As I see it (by making a decision tree), 1/3 of the time they reveal a donkey and we win by staying; 1/3 of the time they reveal a donkey and we win by changing; and 1/3 of the time they reveal a car and we get a donkey regardless. So, given we see a donkey, it's 50:50 whether to change; but we still win only 1/3 of the time.

And that's because, on one hand, we had a 1/3 chance of being right in the first place (so we win by staying 1/3 of the time); but on the other hand, opening the door at random does give us additional information, which Monty would not, so it's more worthwhile to change (we now have a 1/2 chance of being right, if we have any chance at all).

 

[Cubist]

@Dr.Peterson got in there before me, but I'll post this anyway!

So, 1/3 of the time they win by not swapping, 2/3 of the time they win by swapping. In this scenario, the contestant has a better chance if he/she swaps.

I think this post is fully correct right up to the quoted summary line. I did an "ascii art" version of your descriptions to illustrate...

STRATEGY 1, contestant does NOT swap
====================================

    1/3 choose door with car, WIN
  /
 /
<                               1/2  random door has car,invalid game
  \                            /
    2/3 choose door without car
                               \
                                1/2  random door does not have car, LOOSE

1/3 chance win, 1/3 chance loose, 1/3 chance invalid.
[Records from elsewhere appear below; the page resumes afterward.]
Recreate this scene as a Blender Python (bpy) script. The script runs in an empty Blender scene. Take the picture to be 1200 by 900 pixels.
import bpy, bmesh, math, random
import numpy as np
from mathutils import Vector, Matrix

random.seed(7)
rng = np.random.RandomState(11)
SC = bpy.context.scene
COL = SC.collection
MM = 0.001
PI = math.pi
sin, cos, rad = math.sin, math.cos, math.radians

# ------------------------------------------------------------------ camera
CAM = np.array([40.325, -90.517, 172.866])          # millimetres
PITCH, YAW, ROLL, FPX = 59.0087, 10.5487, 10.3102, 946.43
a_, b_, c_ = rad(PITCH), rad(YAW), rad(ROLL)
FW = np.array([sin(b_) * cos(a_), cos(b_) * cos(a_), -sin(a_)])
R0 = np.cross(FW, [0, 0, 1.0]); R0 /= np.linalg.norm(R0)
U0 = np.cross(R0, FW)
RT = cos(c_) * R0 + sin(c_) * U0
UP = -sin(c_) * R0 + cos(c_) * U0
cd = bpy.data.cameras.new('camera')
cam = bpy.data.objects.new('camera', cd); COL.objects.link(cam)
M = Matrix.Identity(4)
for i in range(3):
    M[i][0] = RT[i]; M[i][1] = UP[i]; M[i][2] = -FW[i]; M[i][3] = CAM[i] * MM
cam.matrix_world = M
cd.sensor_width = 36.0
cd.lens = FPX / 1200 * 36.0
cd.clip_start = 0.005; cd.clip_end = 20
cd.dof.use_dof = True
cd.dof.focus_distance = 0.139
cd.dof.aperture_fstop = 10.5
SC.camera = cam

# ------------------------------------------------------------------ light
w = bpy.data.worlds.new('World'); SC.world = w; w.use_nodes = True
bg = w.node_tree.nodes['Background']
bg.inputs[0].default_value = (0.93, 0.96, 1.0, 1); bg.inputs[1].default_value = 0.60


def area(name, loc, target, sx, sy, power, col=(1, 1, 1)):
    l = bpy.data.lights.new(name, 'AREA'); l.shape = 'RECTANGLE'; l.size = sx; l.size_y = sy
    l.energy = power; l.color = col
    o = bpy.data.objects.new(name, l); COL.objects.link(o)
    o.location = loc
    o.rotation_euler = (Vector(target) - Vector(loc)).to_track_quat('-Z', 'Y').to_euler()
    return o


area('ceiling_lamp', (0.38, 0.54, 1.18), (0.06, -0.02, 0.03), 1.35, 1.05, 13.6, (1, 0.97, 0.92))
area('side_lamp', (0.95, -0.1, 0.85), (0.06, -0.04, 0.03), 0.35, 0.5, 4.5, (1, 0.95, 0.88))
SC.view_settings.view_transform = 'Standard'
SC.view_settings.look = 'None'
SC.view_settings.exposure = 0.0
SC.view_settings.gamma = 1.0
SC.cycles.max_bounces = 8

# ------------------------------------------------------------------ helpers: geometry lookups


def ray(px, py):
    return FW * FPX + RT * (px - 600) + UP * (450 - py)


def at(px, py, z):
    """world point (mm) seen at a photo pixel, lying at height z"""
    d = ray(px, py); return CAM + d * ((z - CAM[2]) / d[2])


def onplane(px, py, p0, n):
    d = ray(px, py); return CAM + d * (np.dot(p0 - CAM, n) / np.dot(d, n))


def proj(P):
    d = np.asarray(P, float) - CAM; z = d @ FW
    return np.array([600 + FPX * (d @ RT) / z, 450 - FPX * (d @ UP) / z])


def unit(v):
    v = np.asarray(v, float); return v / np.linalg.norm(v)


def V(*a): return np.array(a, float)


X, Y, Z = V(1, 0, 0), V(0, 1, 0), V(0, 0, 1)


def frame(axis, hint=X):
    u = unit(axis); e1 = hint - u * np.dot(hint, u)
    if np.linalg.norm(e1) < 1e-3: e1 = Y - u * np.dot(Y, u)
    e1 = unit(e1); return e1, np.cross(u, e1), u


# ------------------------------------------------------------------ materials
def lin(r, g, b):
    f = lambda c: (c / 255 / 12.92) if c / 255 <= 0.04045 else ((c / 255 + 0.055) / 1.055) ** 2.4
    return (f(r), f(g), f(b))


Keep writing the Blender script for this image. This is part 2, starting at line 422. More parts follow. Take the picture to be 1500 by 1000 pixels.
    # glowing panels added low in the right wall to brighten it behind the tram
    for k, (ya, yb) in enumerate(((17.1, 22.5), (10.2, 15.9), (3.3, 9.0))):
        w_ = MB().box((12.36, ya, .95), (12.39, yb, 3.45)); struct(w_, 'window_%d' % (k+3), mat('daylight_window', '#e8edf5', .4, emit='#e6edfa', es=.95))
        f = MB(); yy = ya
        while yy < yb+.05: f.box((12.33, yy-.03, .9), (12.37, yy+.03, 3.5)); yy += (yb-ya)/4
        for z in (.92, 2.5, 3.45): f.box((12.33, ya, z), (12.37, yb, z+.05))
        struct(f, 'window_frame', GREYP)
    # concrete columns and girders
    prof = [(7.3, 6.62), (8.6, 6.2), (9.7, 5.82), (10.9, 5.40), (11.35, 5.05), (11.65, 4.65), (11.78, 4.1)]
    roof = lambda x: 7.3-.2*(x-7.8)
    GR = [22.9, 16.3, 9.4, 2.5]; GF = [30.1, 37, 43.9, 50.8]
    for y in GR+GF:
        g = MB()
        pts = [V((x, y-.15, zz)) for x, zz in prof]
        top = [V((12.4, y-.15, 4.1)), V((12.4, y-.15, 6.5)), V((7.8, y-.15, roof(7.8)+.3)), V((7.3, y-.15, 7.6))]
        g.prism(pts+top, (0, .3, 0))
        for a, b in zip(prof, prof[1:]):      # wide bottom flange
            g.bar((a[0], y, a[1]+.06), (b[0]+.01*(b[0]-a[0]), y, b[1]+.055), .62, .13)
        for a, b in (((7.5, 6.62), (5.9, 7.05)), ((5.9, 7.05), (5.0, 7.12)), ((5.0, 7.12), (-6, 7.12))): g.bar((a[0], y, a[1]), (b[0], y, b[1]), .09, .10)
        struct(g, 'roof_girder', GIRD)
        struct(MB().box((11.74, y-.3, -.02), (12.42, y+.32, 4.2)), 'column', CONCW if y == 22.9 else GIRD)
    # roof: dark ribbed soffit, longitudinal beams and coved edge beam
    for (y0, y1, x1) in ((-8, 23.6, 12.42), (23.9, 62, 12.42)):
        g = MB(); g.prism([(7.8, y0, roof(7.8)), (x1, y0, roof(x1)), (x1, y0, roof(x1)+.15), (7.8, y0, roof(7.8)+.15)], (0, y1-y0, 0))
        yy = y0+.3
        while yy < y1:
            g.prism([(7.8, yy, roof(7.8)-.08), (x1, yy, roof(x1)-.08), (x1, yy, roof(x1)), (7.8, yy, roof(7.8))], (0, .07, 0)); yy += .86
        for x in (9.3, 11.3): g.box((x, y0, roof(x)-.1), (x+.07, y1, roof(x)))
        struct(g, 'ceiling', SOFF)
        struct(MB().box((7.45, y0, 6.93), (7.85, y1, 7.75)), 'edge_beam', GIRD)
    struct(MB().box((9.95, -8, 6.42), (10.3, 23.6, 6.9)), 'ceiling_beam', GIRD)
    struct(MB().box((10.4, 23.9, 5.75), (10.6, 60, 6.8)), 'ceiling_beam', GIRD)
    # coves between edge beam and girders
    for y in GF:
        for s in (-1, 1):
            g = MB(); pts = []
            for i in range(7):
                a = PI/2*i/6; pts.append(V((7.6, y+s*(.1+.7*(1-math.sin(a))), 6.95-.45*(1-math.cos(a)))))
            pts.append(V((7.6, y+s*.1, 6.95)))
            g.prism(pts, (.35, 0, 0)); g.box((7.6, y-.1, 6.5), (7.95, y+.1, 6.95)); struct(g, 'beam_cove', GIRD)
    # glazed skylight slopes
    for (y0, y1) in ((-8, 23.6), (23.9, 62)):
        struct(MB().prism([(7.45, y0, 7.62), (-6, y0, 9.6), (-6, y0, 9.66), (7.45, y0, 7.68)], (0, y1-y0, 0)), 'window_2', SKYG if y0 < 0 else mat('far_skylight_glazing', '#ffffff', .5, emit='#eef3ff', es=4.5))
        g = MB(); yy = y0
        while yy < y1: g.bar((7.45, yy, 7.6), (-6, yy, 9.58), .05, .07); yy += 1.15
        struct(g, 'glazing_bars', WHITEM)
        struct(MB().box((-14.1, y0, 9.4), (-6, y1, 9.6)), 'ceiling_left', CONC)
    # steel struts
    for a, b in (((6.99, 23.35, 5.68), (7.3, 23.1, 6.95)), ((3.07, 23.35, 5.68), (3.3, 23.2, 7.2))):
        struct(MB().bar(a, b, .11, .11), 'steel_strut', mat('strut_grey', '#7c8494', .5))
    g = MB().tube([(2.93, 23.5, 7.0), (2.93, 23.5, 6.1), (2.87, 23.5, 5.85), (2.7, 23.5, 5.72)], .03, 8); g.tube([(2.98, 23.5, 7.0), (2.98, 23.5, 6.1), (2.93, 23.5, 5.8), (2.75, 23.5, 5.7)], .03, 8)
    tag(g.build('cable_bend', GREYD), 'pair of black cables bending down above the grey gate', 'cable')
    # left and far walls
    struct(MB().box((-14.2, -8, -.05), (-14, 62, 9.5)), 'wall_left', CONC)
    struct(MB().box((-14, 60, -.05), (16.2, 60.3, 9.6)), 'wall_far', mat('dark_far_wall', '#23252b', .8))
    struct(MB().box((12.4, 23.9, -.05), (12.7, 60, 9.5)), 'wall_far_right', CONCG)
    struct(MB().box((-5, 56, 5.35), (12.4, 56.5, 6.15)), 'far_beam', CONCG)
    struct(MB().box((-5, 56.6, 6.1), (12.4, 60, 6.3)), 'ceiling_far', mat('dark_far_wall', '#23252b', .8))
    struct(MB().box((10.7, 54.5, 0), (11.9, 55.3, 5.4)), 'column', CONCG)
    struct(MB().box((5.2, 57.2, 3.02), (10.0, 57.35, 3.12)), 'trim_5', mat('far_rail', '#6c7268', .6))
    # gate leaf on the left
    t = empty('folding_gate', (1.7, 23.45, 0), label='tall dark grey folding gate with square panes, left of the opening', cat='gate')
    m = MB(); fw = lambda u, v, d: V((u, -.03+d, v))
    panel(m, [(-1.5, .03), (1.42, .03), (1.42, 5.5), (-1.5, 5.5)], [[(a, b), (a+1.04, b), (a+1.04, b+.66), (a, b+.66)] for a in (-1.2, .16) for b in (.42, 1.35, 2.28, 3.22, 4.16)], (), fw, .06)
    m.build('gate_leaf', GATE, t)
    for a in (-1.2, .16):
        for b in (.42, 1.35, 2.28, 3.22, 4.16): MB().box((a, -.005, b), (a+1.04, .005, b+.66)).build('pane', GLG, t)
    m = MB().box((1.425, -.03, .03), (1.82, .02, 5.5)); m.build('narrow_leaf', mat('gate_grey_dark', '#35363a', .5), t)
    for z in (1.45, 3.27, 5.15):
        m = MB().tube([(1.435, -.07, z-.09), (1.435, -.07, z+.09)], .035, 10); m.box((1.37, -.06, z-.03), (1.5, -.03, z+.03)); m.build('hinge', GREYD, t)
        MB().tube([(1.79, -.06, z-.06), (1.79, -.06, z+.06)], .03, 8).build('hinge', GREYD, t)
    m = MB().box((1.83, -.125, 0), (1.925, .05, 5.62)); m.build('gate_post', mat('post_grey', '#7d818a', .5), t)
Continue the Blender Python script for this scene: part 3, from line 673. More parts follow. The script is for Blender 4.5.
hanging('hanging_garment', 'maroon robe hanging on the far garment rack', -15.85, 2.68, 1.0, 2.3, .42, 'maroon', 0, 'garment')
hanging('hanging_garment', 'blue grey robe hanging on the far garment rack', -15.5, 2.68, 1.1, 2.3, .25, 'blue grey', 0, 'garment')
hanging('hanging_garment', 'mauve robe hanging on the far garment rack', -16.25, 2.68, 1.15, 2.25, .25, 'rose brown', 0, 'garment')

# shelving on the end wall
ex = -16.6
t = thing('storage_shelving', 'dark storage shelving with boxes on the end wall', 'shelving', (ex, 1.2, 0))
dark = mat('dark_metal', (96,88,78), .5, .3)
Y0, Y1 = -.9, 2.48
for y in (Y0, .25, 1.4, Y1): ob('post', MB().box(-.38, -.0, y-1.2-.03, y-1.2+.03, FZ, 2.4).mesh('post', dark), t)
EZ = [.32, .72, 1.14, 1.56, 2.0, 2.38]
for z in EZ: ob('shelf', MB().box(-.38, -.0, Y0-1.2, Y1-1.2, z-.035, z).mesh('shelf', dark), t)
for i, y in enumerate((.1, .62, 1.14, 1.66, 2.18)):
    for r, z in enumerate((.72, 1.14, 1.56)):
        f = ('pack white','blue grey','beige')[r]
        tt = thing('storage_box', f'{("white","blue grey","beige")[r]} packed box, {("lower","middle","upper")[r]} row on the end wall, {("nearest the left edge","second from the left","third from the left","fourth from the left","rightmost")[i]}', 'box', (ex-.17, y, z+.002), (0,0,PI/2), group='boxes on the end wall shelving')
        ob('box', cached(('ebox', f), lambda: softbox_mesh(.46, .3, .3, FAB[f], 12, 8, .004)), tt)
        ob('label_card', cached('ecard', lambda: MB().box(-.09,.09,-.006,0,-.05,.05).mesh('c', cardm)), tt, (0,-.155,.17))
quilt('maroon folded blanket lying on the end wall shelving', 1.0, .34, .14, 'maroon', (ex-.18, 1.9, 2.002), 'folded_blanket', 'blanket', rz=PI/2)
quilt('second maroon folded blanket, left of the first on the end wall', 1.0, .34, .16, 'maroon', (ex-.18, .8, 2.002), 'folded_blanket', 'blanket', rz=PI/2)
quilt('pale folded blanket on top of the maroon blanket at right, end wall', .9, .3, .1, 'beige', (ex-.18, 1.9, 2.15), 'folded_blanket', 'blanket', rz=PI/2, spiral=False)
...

STRATEGY 2, contestant DOES swap
================================

    1/3 choose door with car, LOOSE
  /
 /
<                               1/2  random door has car,invalid game
  \                            /
    2/3 choose door without car
                               \
                                1/2  random door does not have car, WIN

1/3 chance win, 1/3 chance loose, 1/3 chance invalid

Probability of winning given that the car was not behind the random door = P(win) / (P(win) + P(loose)) = 1/2 in both strategies


FYI: On reflection I think my 100 door scenario "thought experiment", in post#4, doesn't give any insight into the best strategy.